Kevin mccloud

4 min read

If the government is serious about hitting its 2050 net-zero targets, why can’t it get its strategy straight?

EXCLUSIVE COLUMN

The UK’s Climate Change Committee (CCC) published its 2023 progress report to parliament at the end of June and it’s fair to say that it has given this government a D minus. Lord Deben, its departing chair, describes how ministers, while championing the UK’s stringent 2050 net-zero targets, have no real clue, and no detailed roadmap of how to get there. There is no sense of urgency and the CCC’s confidence in the government being able to deliver its 2030 and 2035 targets is quickly ebbing away. All this from a body of scientific experts who enjoy admiration from their peers around the globe as international leaders in their field. All this from a committee set up by parliament.

The only details that have been produced emerged under duress when the courts demanded the government publish some form of delivery strategy. This is pretty woolly and places far too much dependency on future technological advances, such as carbon capture and storage, and splitting cheap hydrogen from water, which are currently hypothetical at scale.

The government also has in place a planning structure which the CCC says needs overhauling in order for it to place net zero as its core guiding principle. And this government has, dotted through its legislation, both new and inherited, all kinds of regulations, laws, requirements and guidance which are obsolete and at odds with the objective of keeping our climate under control and keeping this planet suitable for human beings to live on.

One of these horrible discrepancies involves an act of parliament, a written ministerial statement, some guidance and a great deal of confusion – and it centres around our homes. According to the CCC, the buildings we live in are responsible for about 19 per cent of all UK carbon emissions – or their equivalent. What is shocking is that only about 5 per cent of all emissions are related to construction while 14 per cent are estimated to come from the day-to-day running of our homes.

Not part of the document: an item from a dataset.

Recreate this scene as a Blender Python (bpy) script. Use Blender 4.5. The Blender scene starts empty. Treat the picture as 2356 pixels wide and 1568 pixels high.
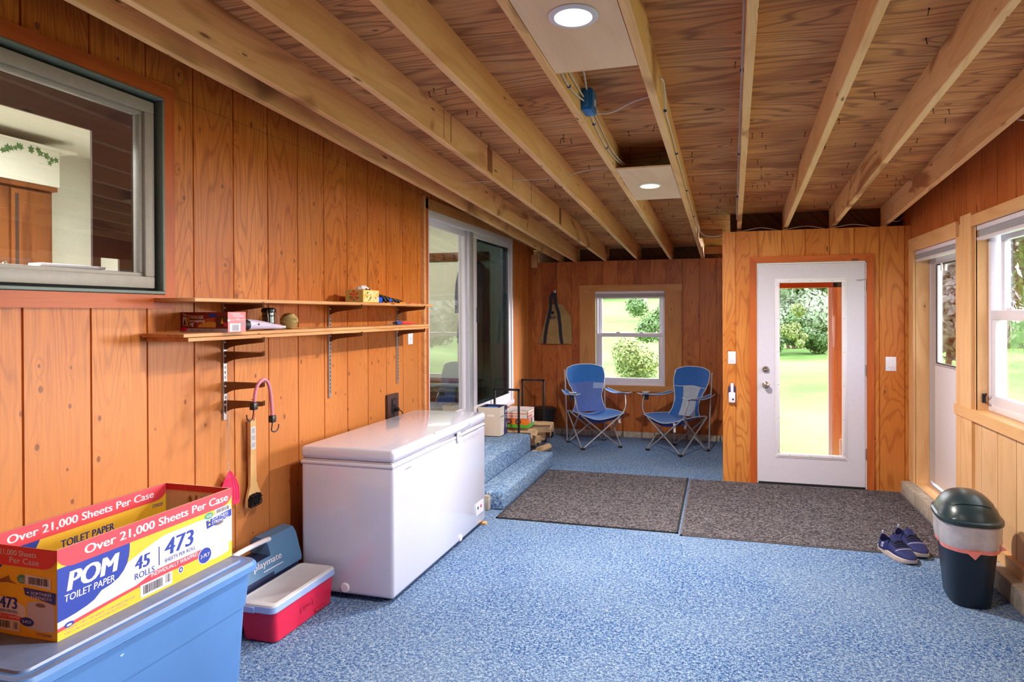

So it was surely good news that local authorities were, in 2008, granted powers to be able to set their own standards for the thermal performance of domestic buildings. This meant they could start demanding that developers construct properly insulated new homes and set the architectural and technical bar high. It would lead to more Passivhaus construction, help create technical expertise within planning departments and push at the quality of our built environment.